Information supplied:
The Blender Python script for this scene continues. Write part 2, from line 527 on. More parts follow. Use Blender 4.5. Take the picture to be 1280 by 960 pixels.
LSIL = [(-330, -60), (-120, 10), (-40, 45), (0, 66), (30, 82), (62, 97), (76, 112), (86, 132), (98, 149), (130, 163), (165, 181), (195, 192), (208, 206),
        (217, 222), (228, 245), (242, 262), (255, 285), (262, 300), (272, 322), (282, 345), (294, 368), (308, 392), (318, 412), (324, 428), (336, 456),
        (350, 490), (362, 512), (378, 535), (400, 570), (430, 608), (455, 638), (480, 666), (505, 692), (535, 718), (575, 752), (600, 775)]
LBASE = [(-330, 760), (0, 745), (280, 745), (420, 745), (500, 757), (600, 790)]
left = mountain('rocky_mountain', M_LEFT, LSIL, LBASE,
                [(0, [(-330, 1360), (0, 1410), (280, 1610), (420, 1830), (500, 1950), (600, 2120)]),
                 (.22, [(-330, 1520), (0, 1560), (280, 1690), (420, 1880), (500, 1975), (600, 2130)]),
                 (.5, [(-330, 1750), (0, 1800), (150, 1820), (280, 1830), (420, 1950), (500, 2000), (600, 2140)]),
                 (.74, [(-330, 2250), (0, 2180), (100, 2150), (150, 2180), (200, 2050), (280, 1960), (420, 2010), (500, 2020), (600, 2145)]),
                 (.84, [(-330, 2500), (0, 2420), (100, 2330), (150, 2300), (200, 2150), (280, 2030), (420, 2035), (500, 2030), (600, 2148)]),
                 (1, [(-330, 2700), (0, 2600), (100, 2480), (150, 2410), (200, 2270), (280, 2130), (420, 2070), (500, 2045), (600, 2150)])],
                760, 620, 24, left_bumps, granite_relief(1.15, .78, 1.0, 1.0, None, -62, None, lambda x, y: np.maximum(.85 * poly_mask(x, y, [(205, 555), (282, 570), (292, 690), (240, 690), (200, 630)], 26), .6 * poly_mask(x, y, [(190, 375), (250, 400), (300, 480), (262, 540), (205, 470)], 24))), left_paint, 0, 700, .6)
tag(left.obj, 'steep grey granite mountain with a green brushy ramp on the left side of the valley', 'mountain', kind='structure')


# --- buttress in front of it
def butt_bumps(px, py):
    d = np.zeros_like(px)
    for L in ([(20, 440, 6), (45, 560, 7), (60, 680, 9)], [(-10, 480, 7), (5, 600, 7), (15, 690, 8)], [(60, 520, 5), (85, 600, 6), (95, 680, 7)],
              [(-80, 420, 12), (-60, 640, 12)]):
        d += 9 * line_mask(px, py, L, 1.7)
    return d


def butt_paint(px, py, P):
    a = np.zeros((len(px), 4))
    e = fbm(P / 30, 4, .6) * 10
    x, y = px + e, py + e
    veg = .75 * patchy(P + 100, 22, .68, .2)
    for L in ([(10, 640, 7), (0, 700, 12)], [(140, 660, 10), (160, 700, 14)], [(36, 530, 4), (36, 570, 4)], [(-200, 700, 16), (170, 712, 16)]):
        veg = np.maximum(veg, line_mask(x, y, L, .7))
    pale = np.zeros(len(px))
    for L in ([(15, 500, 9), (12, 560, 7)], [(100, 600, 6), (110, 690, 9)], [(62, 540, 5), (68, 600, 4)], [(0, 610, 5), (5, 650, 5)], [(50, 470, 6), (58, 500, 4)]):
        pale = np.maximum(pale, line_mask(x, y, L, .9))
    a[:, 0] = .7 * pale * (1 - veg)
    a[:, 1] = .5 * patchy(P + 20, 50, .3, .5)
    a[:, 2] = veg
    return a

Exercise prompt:
Extract the listing in its entirety and repeat it exactly.

Problem solution:
The Blender Python script for this scene continues. Write part 2, from line 527 on. More parts follow. Use Blender 4.5. Take the picture to be 1280 by 960 pixels.
LSIL = [(-330, -60), (-120, 10), (-40, 45), (0, 66), (30, 82), (62, 97), (76, 112), (86, 132), (98, 149), (130, 163), (165, 181), (195, 192), (208, 206),
        (217, 222), (228, 245), (242, 262), (255, 285), (262, 300), (272, 322), (282, 345), (294, 368), (308, 392), (318, 412), (324, 428), (336, 456),
        (350, 490), (362, 512), (378, 535), (400, 570), (430, 608), (455, 638), (480, 666), (505, 692), (535, 718), (575, 752), (600, 775)]
LBASE = [(-330, 760), (0, 745), (280, 745), (420, 745), (500, 757), (600, 790)]
left = mountain('rocky_mountain', M_LEFT, LSIL, LBASE,
                [(0, [(-330, 1360), (0, 1410), (280, 1610), (420, 1830), (500, 1950), (600, 2120)]),
                 (.22, [(-330, 1520), (0, 1560), (280, 1690), (420, 1880), (500, 1975), (600, 2130)]),
                 (.5, [(-330, 1750), (0, 1800), (150, 1820), (280, 1830), (420, 1950), (500, 2000), (600, 2140)]),
                 (.74, [(-330, 2250), (0, 2180), (100, 2150), (150, 2180), (200, 2050), (280, 1960), (420, 2010), (500, 2020), (600, 2145)]),
                 (.84, [(-330, 2500), (0, 2420), (100, 2330), (150, 2300), (200, 2150), (280, 2030), (420, 2035), (500, 2030), (600, 2148)]),
                 (1, [(-330, 2700), (0, 2600), (100, 2480), (150, 2410), (200, 2270), (280, 2130), (420, 2070), (500, 2045), (600, 2150)])],
                760, 620, 24, left_bumps, granite_relief(1.15, .78, 1.0, 1.0, None, -62, None, lambda x, y: np.maximum(.85 * poly_mask(x, y, [(205, 555), (282, 570), (292, 690), (240, 690), (200, 630)], 26), .6 * poly_mask(x, y, [(190, 375), (250, 400), (300, 480), (262, 540), (205, 470)], 24))), left_paint, 0, 700, .6)
tag(left.obj, 'steep grey granite mountain with a green brushy ramp on the left side of the valley', 'mountain', kind='structure')


# --- buttress in front of it
def butt_bumps(px, py):
    d = np.zeros_like(px)
    for L in ([(20, 440, 6), (45, 560, 7), (60, 680, 9)], [(-10, 480, 7), (5, 600, 7), (15, 690, 8)], [(60, 520, 5), (85, 600, 6), (95, 680, 7)],
              [(-80, 420, 12), (-60, 640, 12)]):
        d += 9 * line_mask(px, py, L, 1.7)
    return d


def butt_paint(px, py, P):
    a = np.zeros((len(px), 4))
    e = fbm(P / 30, 4, .6) * 10
    x, y = px + e, py + e
    veg = .75 * patchy(P + 100, 22, .68, .2)
    for L in ([(10, 640, 7), (0, 700, 12)], [(140, 660, 10), (160, 700, 14)], [(36, 530, 4), (36, 570, 4)], [(-200, 700, 16), (170, 712, 16)]):
        veg = np.maximum(veg, line_mask(x, y, L, .7))
    pale = np.zeros(len(px))
    for L in ([(15, 500, 9), (12, 560, 7)], [(100, 600, 6), (110, 690, 9)], [(62, 540, 5), (68, 600, 4)], [(0, 610, 5), (5, 650, 5)], [(50, 470, 6), (58, 500, 4)]):
        pale = np.maximum(pale, line_mask(x, y, L, .9))
    a[:, 0] = .7 * pale * (1 - veg)
    a[:, 1] = .5 * patchy(P + 20, 50, .3, .5)
    a[:, 2] = veg
    return a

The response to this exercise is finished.